Lines after the one containing "scene.camera = cam" are to be omitted; print exactly each line from the start of the records up to and including it.

RECORDS SUPPLIED »
━━━━━━━━━━

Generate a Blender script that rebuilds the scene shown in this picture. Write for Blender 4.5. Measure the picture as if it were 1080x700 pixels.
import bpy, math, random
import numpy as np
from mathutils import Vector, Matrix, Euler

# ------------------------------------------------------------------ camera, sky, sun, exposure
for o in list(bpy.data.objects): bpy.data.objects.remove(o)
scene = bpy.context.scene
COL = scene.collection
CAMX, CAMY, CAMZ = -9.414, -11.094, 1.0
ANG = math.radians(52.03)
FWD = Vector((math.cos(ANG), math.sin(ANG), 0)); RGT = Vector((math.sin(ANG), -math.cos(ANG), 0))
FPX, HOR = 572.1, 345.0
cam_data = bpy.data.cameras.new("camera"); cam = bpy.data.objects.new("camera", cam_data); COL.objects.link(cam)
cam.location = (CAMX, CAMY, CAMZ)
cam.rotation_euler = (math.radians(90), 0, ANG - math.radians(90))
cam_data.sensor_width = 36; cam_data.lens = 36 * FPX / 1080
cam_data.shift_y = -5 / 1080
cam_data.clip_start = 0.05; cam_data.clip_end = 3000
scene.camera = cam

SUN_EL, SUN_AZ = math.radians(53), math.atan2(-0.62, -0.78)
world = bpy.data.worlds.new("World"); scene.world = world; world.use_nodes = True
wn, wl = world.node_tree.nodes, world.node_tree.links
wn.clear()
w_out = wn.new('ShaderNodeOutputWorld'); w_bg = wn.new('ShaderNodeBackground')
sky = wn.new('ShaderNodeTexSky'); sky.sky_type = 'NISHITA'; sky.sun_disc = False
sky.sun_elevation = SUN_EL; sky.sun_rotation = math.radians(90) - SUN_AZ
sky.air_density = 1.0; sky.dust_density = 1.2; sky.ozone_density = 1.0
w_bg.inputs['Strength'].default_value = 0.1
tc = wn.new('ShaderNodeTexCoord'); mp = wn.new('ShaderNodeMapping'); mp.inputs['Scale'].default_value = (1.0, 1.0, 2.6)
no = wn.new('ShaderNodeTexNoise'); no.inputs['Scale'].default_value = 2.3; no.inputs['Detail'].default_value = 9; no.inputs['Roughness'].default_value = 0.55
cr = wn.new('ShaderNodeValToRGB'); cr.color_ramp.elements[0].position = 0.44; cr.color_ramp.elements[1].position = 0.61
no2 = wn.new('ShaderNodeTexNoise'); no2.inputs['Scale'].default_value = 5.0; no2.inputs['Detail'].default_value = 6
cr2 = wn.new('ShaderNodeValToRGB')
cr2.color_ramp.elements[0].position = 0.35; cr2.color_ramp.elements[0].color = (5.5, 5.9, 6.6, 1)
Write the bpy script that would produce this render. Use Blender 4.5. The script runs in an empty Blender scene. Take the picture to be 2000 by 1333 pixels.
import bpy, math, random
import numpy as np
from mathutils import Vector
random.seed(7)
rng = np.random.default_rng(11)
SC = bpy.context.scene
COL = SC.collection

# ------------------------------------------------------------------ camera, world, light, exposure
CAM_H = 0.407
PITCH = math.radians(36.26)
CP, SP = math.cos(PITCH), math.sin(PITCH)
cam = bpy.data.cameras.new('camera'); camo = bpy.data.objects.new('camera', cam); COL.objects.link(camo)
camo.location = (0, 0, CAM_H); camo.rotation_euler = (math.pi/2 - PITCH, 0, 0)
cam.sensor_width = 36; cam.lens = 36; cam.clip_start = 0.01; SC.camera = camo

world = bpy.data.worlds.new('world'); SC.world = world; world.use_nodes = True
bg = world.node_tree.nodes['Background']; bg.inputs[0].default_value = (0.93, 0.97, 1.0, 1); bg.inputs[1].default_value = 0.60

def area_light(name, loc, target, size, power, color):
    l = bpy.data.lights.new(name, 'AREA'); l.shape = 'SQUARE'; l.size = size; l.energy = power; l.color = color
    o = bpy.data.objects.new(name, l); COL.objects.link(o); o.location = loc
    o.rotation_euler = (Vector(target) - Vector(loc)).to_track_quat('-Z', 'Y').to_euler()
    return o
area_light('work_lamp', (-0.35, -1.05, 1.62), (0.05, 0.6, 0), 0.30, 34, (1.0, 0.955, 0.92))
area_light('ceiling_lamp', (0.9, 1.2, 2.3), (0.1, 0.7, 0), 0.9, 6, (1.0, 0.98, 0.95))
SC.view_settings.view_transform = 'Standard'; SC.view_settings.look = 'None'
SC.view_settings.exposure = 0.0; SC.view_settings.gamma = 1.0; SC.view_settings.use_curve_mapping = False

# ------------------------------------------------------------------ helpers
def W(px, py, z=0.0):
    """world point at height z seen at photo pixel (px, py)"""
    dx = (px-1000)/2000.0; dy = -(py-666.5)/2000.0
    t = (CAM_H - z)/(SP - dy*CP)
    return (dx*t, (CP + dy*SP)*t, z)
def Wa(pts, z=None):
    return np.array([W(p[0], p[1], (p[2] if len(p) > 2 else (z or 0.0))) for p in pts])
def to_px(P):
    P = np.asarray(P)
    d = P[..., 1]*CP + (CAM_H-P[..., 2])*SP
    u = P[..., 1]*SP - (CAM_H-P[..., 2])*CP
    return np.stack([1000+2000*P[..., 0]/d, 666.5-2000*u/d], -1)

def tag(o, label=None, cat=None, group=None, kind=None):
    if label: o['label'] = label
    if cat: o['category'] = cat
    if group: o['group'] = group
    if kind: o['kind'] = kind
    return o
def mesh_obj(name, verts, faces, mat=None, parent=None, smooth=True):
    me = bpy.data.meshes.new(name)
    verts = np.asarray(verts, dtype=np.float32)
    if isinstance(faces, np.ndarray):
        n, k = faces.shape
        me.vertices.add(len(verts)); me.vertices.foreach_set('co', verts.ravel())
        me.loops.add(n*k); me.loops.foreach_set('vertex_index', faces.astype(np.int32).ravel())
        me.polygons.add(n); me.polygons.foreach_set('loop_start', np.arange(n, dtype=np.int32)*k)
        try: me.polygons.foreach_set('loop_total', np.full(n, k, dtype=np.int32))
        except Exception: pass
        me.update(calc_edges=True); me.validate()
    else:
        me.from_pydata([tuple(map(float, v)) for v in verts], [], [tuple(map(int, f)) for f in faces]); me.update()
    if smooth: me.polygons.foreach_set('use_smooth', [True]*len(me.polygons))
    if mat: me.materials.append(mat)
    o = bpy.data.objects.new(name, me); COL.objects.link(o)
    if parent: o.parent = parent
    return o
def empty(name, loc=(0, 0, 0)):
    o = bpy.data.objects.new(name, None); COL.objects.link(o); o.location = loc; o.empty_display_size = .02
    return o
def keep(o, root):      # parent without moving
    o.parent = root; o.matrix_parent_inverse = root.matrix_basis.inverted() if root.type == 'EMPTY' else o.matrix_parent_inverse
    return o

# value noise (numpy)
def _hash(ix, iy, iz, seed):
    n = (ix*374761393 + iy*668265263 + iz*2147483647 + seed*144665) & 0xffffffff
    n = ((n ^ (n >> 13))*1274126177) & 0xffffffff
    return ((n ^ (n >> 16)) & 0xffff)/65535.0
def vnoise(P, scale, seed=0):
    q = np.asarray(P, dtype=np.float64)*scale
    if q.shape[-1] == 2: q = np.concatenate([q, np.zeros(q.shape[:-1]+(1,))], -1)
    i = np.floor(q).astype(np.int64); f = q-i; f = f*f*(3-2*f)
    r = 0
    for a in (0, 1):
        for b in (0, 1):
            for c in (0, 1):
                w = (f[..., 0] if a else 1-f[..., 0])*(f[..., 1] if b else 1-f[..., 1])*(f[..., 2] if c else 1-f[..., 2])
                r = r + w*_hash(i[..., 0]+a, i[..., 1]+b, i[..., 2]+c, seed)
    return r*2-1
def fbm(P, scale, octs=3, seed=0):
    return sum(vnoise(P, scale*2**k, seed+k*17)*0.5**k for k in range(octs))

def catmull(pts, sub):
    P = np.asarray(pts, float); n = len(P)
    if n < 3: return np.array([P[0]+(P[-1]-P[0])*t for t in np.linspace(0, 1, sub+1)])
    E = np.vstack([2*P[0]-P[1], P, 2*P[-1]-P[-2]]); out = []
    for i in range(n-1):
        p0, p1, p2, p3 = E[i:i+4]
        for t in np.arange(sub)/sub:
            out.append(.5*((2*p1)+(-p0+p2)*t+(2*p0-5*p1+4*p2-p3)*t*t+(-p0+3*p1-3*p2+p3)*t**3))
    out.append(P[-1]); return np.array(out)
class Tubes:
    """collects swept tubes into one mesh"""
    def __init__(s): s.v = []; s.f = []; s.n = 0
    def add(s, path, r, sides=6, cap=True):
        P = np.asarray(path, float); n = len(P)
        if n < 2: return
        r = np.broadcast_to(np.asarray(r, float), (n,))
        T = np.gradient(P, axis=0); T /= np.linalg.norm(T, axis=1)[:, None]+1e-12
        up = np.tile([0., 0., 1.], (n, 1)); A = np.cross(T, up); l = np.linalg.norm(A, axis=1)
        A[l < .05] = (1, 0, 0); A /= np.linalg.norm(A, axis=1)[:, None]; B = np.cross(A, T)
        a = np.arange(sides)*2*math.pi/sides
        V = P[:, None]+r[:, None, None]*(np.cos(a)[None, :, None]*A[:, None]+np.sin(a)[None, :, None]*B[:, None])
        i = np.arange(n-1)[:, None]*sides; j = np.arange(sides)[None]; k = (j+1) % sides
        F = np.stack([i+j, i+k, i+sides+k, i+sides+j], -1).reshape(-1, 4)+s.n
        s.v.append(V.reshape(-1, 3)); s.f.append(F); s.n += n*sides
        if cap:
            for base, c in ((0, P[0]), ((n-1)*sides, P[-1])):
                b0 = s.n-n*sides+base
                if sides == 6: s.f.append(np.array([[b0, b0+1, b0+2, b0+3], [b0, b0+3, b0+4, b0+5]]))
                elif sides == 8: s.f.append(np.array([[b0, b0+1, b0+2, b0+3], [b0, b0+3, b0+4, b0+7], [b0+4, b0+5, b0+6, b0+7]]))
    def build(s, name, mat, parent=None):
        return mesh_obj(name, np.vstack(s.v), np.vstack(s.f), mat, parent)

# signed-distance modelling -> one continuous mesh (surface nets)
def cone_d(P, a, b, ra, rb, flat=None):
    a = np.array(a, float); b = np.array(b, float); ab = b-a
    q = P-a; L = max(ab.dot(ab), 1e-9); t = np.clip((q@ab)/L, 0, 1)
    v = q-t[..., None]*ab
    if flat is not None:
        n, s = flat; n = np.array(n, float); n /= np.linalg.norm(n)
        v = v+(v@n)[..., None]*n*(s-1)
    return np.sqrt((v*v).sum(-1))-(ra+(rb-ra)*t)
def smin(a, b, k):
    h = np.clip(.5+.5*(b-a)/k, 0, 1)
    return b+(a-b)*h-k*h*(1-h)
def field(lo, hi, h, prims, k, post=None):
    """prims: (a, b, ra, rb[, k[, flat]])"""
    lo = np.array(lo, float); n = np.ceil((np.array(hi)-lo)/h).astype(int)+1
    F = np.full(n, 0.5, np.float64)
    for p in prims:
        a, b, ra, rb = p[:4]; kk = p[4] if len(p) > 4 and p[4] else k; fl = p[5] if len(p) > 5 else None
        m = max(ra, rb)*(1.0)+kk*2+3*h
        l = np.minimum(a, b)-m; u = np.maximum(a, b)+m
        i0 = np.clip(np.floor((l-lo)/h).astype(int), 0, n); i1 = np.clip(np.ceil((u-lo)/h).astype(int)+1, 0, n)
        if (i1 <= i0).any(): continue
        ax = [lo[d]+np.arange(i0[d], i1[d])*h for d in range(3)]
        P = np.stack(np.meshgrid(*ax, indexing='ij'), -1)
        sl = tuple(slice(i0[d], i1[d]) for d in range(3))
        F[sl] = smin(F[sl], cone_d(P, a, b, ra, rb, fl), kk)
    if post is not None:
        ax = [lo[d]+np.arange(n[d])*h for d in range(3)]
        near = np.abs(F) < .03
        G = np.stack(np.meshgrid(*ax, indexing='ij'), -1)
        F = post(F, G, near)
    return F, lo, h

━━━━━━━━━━

TASK SOLUTION »
Generate a Blender script that rebuilds the scene shown in this picture. Write for Blender 4.5. Measure the picture as if it were 1080x700 pixels.
import bpy, math, random
import numpy as np
from mathutils import Vector, Matrix, Euler

# ------------------------------------------------------------------ camera, sky, sun, exposure
for o in list(bpy.data.objects): bpy.data.objects.remove(o)
scene = bpy.context.scene
COL = scene.collection
CAMX, CAMY, CAMZ = -9.414, -11.094, 1.0
ANG = math.radians(52.03)
FWD = Vector((math.cos(ANG), math.sin(ANG), 0)); RGT = Vector((math.sin(ANG), -math.cos(ANG), 0))
FPX, HOR = 572.1, 345.0
cam_data = bpy.data.cameras.new("camera"); cam = bpy.data.objects.new("camera", cam_data); COL.objects.link(cam)
cam.location = (CAMX, CAMY, CAMZ)
cam.rotation_euler = (math.radians(90), 0, ANG - math.radians(90))
cam_data.sensor_width = 36; cam_data.lens = 36 * FPX / 1080
cam_data.shift_y = -5 / 1080
cam_data.clip_start = 0.05; cam_data.clip_end = 3000
scene.camera = cam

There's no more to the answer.